I’ve created a parlor of sorts in my home, converting what should be a front dining room into a ‘vintage’ media room. By vintage I mean that it is a place to sit and read books without the temptation of the television to convince me that the Kardashian’s are more interesting than finishing Lords of Chaos.  Is Khloe Kardashian’s contribution to society any less menacing than that of Varg Vikernes? Is not the destruction of decency and propriety at the hands of celebrity just as disturbing as black metal inspired church burnings and murder? Each destroys life, the latter just quicker than the former.  However, I am not focusing on either today, and instead I am focusing on what I like to call my Parlor.  Back in the day, parlor’s were sitting rooms, or formal rooms for receiving guests.  So too is my parlor, a smattering of art on the walls, paintings, and vintage photographs of my parents looking out over the proceedings. Father, in his 70’s formal Masonic portrait, shot once reaching Master Mason status. Mother, smiles sweetly in her senior college portrait, engagement ring on finger, and cheeks colored by 50’s retouching.  They are on either side of “The Night Golden Boy Lost His Soul”, a painting I purchased some time ago from a talented friend moving to Brooklyn.  Then there is the console, moved from my living room and full of books I’ve yet to read, the current 80 hour work week discouraging me from completing that task. The good news is, once the work stops, I’ve got plenty of books to keep me busy so I shan’t need to purchase any for some time, thereby saving me coin.  Also on this console is my grandmother’s jewelry box which I cannot open, nor can I move it. It sits there untouched, along with my final horrific memory of her, it has no where to go.  The console currently  houses this year’s Christmas tree , a magenta foil number, erected as I shan’t be here for the holidays. My usual winter ritual of going to market and getting a tree will be foregone this year. Getting older means not always getting to do exactly what it is you want to do, and this year sacrifices must be made at the holiday, leaving many of my favorite rituals undone.  On the upside, I actually will have time off, and won’t be hostage to the Detroit Auto Show as I have for the last ten years. Trade offs can be promising.

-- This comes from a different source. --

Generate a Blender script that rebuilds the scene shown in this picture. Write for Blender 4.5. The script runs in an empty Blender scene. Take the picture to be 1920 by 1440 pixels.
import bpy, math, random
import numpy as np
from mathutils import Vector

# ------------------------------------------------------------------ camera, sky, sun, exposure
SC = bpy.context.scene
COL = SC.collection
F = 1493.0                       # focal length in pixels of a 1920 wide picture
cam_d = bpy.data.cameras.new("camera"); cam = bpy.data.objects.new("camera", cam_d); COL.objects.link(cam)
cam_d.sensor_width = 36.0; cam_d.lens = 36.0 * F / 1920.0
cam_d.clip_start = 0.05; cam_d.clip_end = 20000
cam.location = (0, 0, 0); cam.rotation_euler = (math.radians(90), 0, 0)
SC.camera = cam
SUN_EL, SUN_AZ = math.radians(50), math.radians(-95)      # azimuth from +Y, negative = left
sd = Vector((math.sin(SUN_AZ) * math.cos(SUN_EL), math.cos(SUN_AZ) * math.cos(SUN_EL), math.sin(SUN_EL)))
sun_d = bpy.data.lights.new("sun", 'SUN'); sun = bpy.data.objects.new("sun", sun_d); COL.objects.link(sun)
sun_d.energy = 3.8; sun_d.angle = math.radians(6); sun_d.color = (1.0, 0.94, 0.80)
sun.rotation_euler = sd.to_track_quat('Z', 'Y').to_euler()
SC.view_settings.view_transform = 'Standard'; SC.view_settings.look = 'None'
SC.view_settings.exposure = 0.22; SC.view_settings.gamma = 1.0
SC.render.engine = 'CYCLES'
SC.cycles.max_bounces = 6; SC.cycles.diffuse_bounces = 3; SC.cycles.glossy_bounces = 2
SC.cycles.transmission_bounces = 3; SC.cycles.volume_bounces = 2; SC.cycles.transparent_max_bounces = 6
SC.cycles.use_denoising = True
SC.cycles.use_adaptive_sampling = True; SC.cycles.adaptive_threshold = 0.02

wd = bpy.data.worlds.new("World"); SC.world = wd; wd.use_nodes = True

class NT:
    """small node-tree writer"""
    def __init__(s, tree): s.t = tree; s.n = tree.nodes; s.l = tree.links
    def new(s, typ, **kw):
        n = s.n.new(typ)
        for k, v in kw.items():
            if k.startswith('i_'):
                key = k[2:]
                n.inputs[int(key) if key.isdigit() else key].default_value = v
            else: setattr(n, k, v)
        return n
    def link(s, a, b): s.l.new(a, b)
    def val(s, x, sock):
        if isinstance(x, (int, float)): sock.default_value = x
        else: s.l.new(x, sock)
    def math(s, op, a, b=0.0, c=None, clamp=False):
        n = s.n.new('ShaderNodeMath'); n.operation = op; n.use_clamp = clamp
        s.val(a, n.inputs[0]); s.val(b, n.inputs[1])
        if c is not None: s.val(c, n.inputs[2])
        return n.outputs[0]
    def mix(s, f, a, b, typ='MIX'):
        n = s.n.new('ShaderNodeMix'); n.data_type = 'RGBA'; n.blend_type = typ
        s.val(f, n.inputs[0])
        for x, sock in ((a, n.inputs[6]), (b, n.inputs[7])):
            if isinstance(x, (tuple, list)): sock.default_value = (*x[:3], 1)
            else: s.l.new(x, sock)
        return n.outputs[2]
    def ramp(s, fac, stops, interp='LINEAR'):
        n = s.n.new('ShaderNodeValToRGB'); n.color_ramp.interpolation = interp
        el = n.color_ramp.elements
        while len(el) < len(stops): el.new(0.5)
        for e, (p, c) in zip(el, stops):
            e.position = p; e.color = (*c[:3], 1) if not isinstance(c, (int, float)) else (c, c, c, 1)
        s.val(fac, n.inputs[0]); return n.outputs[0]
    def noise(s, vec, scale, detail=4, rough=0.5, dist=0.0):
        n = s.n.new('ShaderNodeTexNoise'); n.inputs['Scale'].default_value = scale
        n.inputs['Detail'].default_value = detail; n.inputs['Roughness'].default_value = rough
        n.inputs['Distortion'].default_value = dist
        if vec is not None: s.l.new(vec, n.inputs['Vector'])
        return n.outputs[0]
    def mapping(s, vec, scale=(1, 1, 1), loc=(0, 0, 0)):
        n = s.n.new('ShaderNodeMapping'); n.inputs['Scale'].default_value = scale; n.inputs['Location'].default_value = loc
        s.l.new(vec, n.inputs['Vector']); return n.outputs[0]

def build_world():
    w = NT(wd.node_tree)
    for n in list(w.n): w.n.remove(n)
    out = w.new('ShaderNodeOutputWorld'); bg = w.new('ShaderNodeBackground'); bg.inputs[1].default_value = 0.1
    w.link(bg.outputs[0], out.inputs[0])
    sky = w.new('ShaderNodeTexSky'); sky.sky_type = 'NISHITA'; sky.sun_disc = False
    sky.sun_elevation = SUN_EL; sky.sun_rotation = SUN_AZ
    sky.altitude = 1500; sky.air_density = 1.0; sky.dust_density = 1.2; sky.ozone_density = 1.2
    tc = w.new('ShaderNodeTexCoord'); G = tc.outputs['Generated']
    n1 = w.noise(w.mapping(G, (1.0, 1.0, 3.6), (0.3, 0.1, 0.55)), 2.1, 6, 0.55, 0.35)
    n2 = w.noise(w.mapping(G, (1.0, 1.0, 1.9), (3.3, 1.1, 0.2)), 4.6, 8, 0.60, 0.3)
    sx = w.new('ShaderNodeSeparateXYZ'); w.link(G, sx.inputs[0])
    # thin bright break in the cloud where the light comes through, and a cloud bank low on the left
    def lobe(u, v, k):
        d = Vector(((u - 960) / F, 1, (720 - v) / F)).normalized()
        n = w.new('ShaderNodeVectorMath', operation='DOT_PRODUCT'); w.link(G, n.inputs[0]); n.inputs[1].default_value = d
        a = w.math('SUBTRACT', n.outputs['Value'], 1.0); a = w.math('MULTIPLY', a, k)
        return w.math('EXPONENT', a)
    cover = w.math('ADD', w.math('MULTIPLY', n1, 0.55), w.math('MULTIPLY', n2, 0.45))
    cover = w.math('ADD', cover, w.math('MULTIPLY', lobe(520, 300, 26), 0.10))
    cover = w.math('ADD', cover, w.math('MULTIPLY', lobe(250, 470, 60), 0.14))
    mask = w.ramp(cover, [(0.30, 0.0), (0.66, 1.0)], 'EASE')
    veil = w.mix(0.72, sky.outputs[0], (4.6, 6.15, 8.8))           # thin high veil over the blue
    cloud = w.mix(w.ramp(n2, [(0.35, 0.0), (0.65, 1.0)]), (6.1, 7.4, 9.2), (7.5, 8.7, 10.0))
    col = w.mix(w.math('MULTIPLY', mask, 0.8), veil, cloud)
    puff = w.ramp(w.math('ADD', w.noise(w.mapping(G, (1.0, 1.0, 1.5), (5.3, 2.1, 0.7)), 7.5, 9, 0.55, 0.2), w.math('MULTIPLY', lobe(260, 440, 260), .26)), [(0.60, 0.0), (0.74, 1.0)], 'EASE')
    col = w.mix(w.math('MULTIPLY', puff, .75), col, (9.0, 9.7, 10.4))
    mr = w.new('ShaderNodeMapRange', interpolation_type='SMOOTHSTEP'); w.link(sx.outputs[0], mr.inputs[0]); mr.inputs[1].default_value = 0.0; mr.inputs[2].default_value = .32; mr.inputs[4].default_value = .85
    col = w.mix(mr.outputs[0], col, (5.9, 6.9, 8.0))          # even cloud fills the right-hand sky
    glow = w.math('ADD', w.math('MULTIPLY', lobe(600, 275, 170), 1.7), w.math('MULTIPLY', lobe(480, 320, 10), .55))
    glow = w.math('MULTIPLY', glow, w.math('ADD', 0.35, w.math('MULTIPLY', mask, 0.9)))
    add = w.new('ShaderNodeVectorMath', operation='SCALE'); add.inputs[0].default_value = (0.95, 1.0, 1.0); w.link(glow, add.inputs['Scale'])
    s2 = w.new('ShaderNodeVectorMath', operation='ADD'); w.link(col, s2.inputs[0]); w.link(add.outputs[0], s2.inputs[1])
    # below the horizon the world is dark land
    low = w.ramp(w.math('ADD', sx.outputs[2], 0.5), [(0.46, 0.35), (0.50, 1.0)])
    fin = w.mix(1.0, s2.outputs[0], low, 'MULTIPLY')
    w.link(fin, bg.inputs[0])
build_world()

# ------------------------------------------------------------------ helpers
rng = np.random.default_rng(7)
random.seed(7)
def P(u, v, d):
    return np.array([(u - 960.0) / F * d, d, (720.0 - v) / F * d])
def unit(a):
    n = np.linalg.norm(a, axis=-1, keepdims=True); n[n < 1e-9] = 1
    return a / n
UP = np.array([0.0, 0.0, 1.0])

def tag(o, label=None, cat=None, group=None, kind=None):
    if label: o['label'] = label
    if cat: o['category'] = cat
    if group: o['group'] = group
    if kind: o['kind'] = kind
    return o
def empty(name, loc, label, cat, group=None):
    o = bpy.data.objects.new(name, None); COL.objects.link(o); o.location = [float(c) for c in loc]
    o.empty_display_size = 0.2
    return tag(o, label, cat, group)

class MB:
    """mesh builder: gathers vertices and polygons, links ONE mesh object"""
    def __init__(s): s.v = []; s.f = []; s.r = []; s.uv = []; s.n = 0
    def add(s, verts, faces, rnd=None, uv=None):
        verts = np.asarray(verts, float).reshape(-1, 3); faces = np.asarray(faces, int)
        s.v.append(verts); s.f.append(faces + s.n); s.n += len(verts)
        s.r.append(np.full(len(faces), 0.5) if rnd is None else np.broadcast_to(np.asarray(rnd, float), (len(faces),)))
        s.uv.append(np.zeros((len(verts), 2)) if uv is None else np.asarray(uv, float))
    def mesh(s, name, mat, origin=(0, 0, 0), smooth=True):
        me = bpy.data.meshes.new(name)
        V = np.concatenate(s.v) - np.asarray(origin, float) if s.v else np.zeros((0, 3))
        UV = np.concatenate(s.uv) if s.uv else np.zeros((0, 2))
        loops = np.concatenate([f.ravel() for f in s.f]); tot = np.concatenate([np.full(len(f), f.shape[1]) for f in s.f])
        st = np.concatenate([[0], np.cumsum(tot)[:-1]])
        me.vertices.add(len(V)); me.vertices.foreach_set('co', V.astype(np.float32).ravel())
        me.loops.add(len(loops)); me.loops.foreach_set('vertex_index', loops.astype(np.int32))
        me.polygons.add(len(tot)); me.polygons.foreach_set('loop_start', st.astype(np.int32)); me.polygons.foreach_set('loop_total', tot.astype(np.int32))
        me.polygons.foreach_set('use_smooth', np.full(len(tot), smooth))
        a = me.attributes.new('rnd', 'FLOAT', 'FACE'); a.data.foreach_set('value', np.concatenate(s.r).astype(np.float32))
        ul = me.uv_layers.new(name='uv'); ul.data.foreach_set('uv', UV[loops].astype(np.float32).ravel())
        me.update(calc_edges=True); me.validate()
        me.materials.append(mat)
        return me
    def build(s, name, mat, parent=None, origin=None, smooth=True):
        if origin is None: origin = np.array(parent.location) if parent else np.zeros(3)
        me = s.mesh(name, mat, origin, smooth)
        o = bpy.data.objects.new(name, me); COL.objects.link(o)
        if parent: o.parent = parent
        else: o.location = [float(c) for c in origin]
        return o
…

The piece de resitance of the console is a phonograph I acquired a few years back. I will say no more of said acquisition other than I am grateful for the phonograph. I have mentioned on this very page before my disgust at giving away my singles collection. Alas, I did not give away my album collection, which is minimal at best, but laden with childhood favorites, records that were my sister’s or brother’s or parents, as well as a handful of music I bought during my college radio DJ days, a brief respite from my cassette collection of the time, as certain things were only available on vinyl.  There are also random vintage LP’s picked up at Salvation Army stores, things like Goulet’s Christmas record.  We all need Goulet, and that is something that can never be replaced. I feel  lucky to have seen him drunkenly slurring through Camelot a few years back, it’s moments like that the kids will never be able to appreciate nor participate in. The good ones are all gone. So if your asking the ‘what three people dead or alive would you like to have dinner with’ question, sure as shit you know that Goulet is gonna be at that table. Sitting there next to Foster Brooks and Phyllis Diller, and at the end of dinner they pass me the torch.

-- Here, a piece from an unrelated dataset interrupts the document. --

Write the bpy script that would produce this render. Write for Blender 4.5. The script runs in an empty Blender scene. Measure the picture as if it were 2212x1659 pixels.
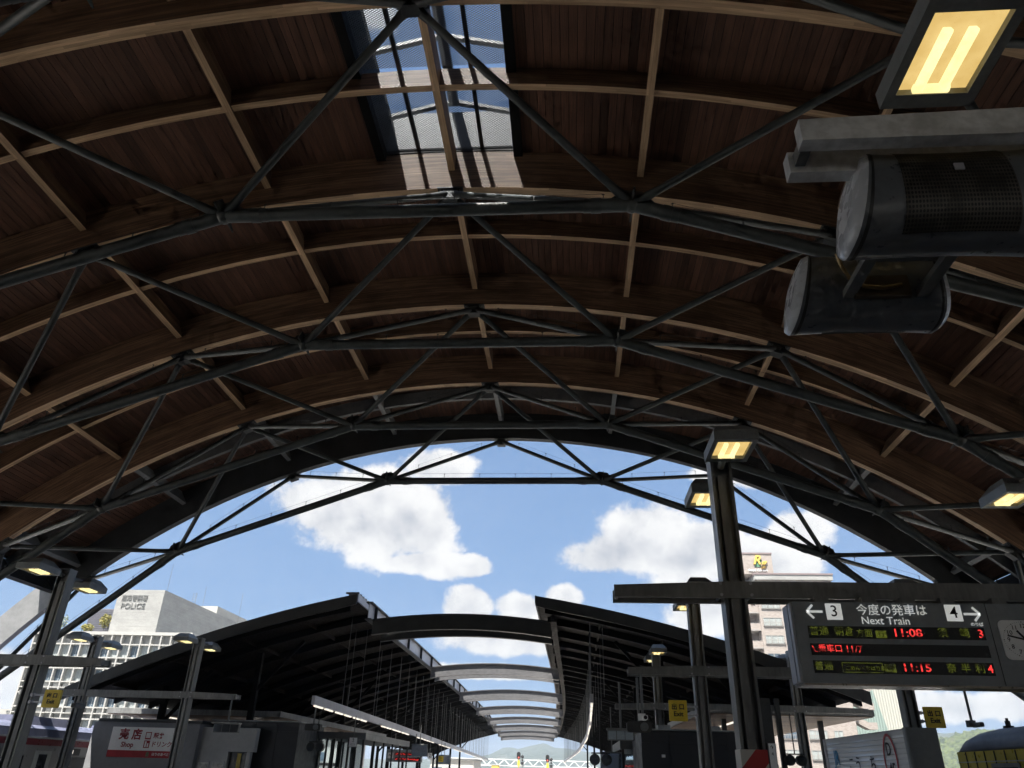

My LP collection is curious, it contains the first LP I was ever given by my older brother, back when I was in elementary school – Michael Jackson’s “Off The Wall”. I remember being confused by it at first, wondering what possessed him to purchase this record. I liked it though because my big brother bought it for me, and therefore it was worth listening to.  I have often lamented over my older siblings taste in music doing nothing for me the young impressionable music listener, disappointed at their lack of punk rock and heavy metal records, instead having things like Fleetwood Mac and Steely Dan (my brother) and Barbra Streisand (my sister). I always felt this left me behind, once I entered college and had friends who’s siblings gave them the gifts of Led Zeppelin and The Ramones and The Stooges. I felt cheated to a point over having to learn about music history on my own, I now see this as lucky, having the choice to develop my own musical tastes, which border on the curious to be certain. Without Off the Wall would I still have gotten into Soul Train and early rap and R&B? Without the unsettling cover of Frankenstein featuring a picture of the first Albino I had ever seen, would I ever have gone down the path of Dio? None of these questions can ever be answered because who knows why you like what you like? I sure as shit do not.

So this afternoon, while I catch up on work pulling things together for the final days of job related chaos, I listen to Mono, over and over. It helps me focus, it is calming to listen to the side of a record play then to flip it over. More soothing than the iPod where you can cycle through different genres with a mere “Shuffle”. Instead in my parlor I can play records that remind me of places and times – The Muppet Movie,  there is nothing as forlorn as Kermit’s Rainbow Connection. House of Freaks, of which I was obsessed, a record I found in the collection at the campus radio station, and one that I played over and over.  I was doing some cooking a few weeks ago and listening to the record for the first time in years and it prompted me to look up where they are now. A bad idea, finding quite tragic and horrible news, which ultimately had me put the record away and gave me nightmares.  There are records that have been gifts from others not unlike that album from my brother so many years ago, guessing as to what I might like, a task which as I learn more about myself, might not be that simple for those around me. Each one a reminder of a place, or time. You can’t really have that kind of nostalgia with an iPod. There is no “I downloaded this with the giftcard I got from so and so”.  Your big brother can’t give you iTunes for Christmas and have it make an impact on you some thirty years later. So for that, we have the phonograph. Which doesn’t just play music, but memories as well. Occasionally with a skip, but always cued up for another listen.